Passover is the holiday where we celebrate the Jewish Exodus from Egypt, a journey from enslavement to freedom. We commemorate this day of freedom for our ancestors thousands of years ago. We are invited to notice our own freedoms and celebrate them.
But how does one write about freedom when every time I read or listen to any news I am faced with the reality that more and more people’s freedoms are being taken away? This is happening weekly, daily, and hourly. How do I speak of freedom when our country is once again blatantly not giving due process to some individuals? How do I speak about personal or collective freedom when thousands around the world are being killed in their homes by bombs and invading armies? When children are dying and aid is denied?
How do we connect to our individual and collective purpose at this moment? How do I try to make sense of a world that is burning both figuratively and literally?
As a child, growing up my family was very close to the Rabbi of our community, we spent many holidays with him and his family and he was more of an uncle to me than the Rabbi. When I think about Passover, I often remember the first seder we spent with him and his family. It was warm, it was intimate, it was special.

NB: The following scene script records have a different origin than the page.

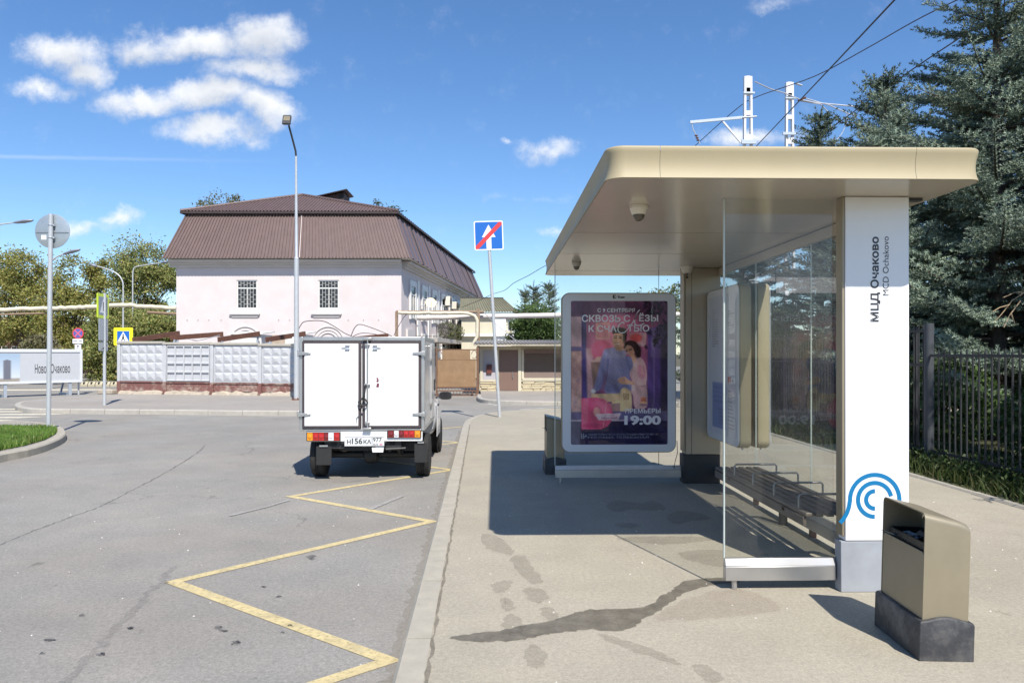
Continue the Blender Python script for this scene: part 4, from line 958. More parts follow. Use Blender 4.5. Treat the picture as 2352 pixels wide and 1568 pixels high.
# ------------------------------------------------------------------ litter bins
def build_bin(loc, rot, label):
    root = thing('litter_bin', label, 'litter bin', loc, rot, 'bronze litter bins beside the bus shelter')
    W_, D_ = .225, .455       # x, y
    x0, x1, y0, y1 = 0, W_, 0, D_
    # flared dark foot with a raised middle on the short sides
    b = MB(); r0 = [(-.012, -.012), (W_ + .012, -.012), (W_ + .012, D_ + .012), (-.012, D_ + .012)]
    def ring(ins, z, bump=0.0):
        pts = []; n = 8
        a = [(x0 - ins, y0 - ins), (x1 + ins, y0 - ins), (x1 + ins, y1 + ins), (x0 - ins, y1 + ins)]
        for i in range(4):
            p, q = a[i], a[(i + 1) % 4]
            for k in range(n):
                t = k / n; e = bump * max(0, math.cos((t - .5) * math.pi * 1.15)) if i in (0, 2) else 0
                pts.append((p[0] + (q[0] - p[0]) * t, p[1] + (q[1] - p[1]) * t, z + e))
        return pts
    b.loft([ring(.022, .0), ring(.022, .02), ring(.022, .185, .024), ring(.016, .197, .024), ring(.004, .200, .022)]); 
    foot = b.build('foot', M('bin_foot', (.034, .034, .037), .55, var=.45, scale=7, dirt=.75, dirtcol=(.17, .16, .145), dscale=4.5, bump=.15), root, bevel=.004)
    # bent sheet: front, top, back, the top falling to the right
    def prof(h, ins=0):
        r = .032; pts = [(y0 + ins, .16)]
        for k in range(6):
            a = R(180 - 90 * k / 5); pts.append((y0 + ins + (r - ins) + (r - ins) * math.cos(a), h - r + (r - ins) * math.sin(a)))
        for k in range(6):
            a = R(90 - 90 * k / 5); pts.append((y1 - r + (r - ins) * math.cos(a), h - r + (r - ins) * math.sin(a)))
        pts.append((y1 - ins, .16)); return pts
    b = MB(); rings = []
    hs = lambda x: .735 - .048 * (x / W_)
    xs_ = [x0, x0 + .05, x1 - .06, x1 - .03, x1 - .01, x1]; dr = [0, 0, 0, .003, .009, .020]
    for x, d in zip(xs_, dr): rings.append([(x, y, z) for y, z in prof(hs(x) - d)])
    for x, d in zip(xs_[::-1], dr[::-1]): rings.append([(x, y, z) for y, z in prof(hs(x) - d, .006)])
    n = len(rings[0]); vs = [p for r_ in rings for p in r_]; fs = []
    for i in range(len(rings)):
        j = (i + 1) % len(rings)
        for k in range(n - 1): fs.append((i * n + k, i * n + k + 1, j * n + k + 1, j * n + k))
    b.add(vs, fs); b.build('hood', m_bronze, root, smooth=40)
    # long walls: the side towards the road stops lower and leaves an opening
    b = MB(); b.prism(rrect(y0 + .008, y1 - .008, .10, .535, .022, 4), x0 + .002, x0 + .010, fr=lambda a, c, d: (d, a, c)); b.build('door', m_bronze, root, bevel=.002)
    b = MB(); b.prism([(y0 + .008, .16), (y1 - .008, .16), (y1 - .008, .62), (y1 - .05, .665), (y0 + .05, .665), (y0 + .008, .62)], x1 - .012, x1 - .003, fr=lambda a, c, d: (d, a, c)); b.build('side_panel', m_bronze, root, bevel=.002)
    # inner bucket with its bag edge and rubbish
    b = MB(); o_ = rrect(x0 + .02, x1 - .02, y0 + .03, y1 - .03, .02, 3); i_ = rrect(x0 + .028, x1 - .028, y0 + .038, y1 - .038, .018, 3)
    b.loft([[(x, y, .2) for x, y in o_], [(x, y, .575) for x, y in o_], [(x, y, .575) for x, y in i_], [(x, y, .40) for x, y in i_]]); b.build('liner', M('bin_bag', (.012, .014, .014), .3, var=.3, bump=.5, bscale=30), root, smooth=30)
    r2 = random.Random(5); b = MB()
    for k in range(7):
        c = Vector((r2.uniform(.05, .14), r2.uniform(.12, .36), .53 + r2.uniform(0, .04))); pts = [c + Vector((r2.gauss(0, .03), r2.gauss(0, .04), r2.gauss(0, .02))) for _ in range(5)]
        b.add(pts, [(0, 1, 2), (0, 2, 3), (0, 3, 4), (1, 2, 4)])
    b.build('rubbish', M('rubbish', (.30, .33, .35), .5, var=.5, scale=40), root)
p = gnd(2112, 1518, 0)
build_bin((p.x + .022, p.y + .022, 0), (0, R(1.6), R(-3.5)), 'near bronze litter bin with a dark foot standing beside the white shelter pillar')
p = gnd(1251, 1090, 0)
build_bin((p.x + .03, p.y + .03, 0), (0, 0, 0), 'distant bronze litter bin behind the far glass of the bus shelter')

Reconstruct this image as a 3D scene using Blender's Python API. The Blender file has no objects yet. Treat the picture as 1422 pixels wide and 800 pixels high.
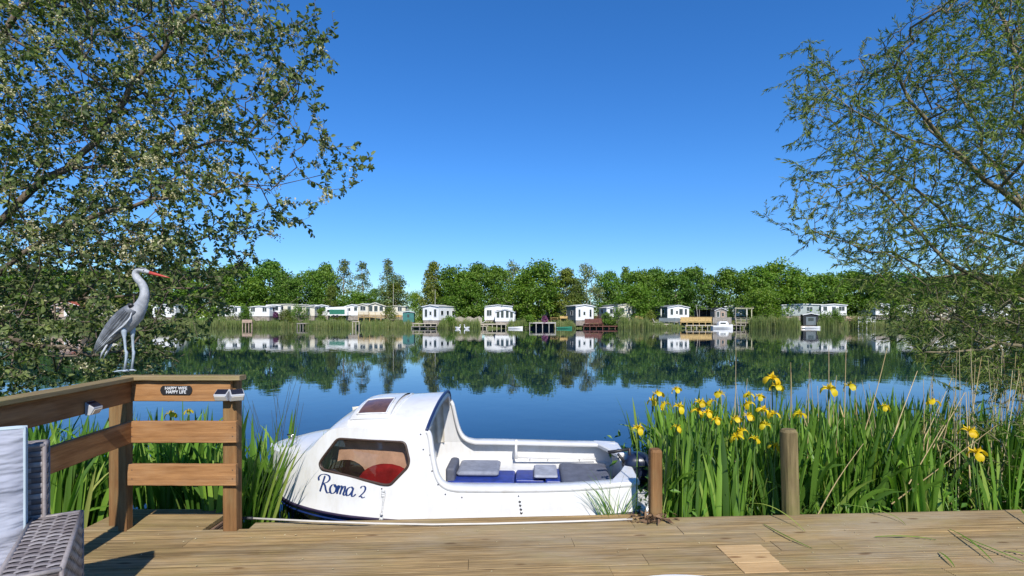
import bpy, bmesh, math, random
import numpy as np
from mathutils import Vector, Matrix
sc = bpy.context.scene
col = sc.collection
R = math.radians
random.seed(7)
rng = np.random.default_rng(7)
CAM_H, FPX, HOR = 1.46, 760.0, 443.0
WATER = -0.45

def at(px, py, Y):
    return Vector(((px-711)/FPX*Y, Y, CAM_H-(py-HOR)/FPX*Y))
def lerp(x, pts):
    return float(np.interp(x, [p[0] for p in pts], [p[1] for p in pts]))

# ---------------------------------------------------------------- materials
MATS = {}
def new_mat(name):
    m = bpy.data.materials.new(name); m.use_nodes = True
    nt = m.node_tree; b = nt.nodes['Principled BSDF']
    MATS[name] = m
    return m, nt, b
def nd(nt, t, **kw):
    n = nt.nodes.new(t)
    for k, v in kw.items():
        if k in n.inputs.keys(): n.inputs[k].default_value = v
        else: setattr(n, k, v)
    return n
def rgb(c): return (c[0], c[1], c[2], 1.0)
def ramp(nt, fac, stops):
    r = nt.nodes.new('ShaderNodeValToRGB')
    el = r.color_ramp.elements
    el[0].position = stops[0][0]; el[0].color = rgb(stops[0][1])
    el[1].position = stops[-1][0]; el[1].color = rgb(stops[-1][1])
    for p, c in stops[1:-1]:
        e = el.new(p); e.color = rgb(c)
    nt.links.new(fac, r.inputs['Fac'])
    return r.outputs['Color']
def noise(nt, scale=5, detail=4, rough=.6, stretch=(1,1,1), coord='Object'):
    tc = nt.nodes.new('ShaderNodeTexCoord'); mp = nt.nodes.new('ShaderNodeMapping')
    mp.inputs['Scale'].default_value = stretch
    nt.links.new(tc.outputs[coord], mp.inputs['Vector'])
    n = nd(nt, 'ShaderNodeTexNoise', Scale=scale, Detail=detail, Roughness=rough)
    nt.links.new(mp.outputs['Vector'], n.inputs['Vector'])
    return n.outputs['Fac']
def mixc(nt, fac, a, b, mode='MIX'):
    m = nt.nodes.new('ShaderNodeMix'); m.data_type = 'RGBA'; m.blend_type = mode
    for sock, v in ((m.inputs[0], fac), (m.inputs[6], a), (m.inputs[7], b)):
        if hasattr(v, 'is_output'): nt.links.new(v, sock)
        elif isinstance(v, (int, float)): sock.default_value = v
        else: sock.default_value = rgb(v)
    return m.outputs[2]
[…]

Many a year when we came to the four questions, after the young ones had recited the questions in Yiddish, he would say, “this is the time we get to ask God questions, we get to ask about our doubts, about the things we don’t understand in our own life. As we recite these questions together in Hebrew, I invite you in your heart, to ask God the questions that are sometimes difficult to say out loud.” He would say this in Yiddish (our first language) so that all of us around the table would understand and incorporate it.
So . . . I thought, why not write a Passover reflection about asking the hard questions. The questions that we struggle to ask – and the ones that are so very hard to answer.
Last week, as I watched snippets of Senator Cory Booker standing in front of the U.S. Senate, I thought of the verse in pirkei avos — (Ethics of our fathers 2:5)
וּבְמָקוֹם שֶׁאֵין אֲנָשִׁים, הִשְׁתַּדֵּל לִהְיוֹת אִישׁ:
In a place where there are no men, strive to be a man.
And there he was . . . in a place where there are few men and women, being a man.
He stood for hours. Despite cramps in his body, he persisted. He spoke with passion, he talked with sincerity, he invited us all to take a stand, to own this moment, to make “good trouble.”
What is good trouble, and how do we make it?
This Passover, as many of us will sit around the Passover seder - some of us will simply notice the day and honor it - and others will ignore it.
I invite us all to ask the hard questions.
What does this moment ask of me?
What would it mean for me to be (a man) a person in a place where (there are few or no men) there are few or no people?
What does “good trouble” entail?
I bless us all to figure out what “good trouble” is for us and to do it - to find or create community to do it with — and to step into what this moment is calling of us — to invite us to bring freedom to all.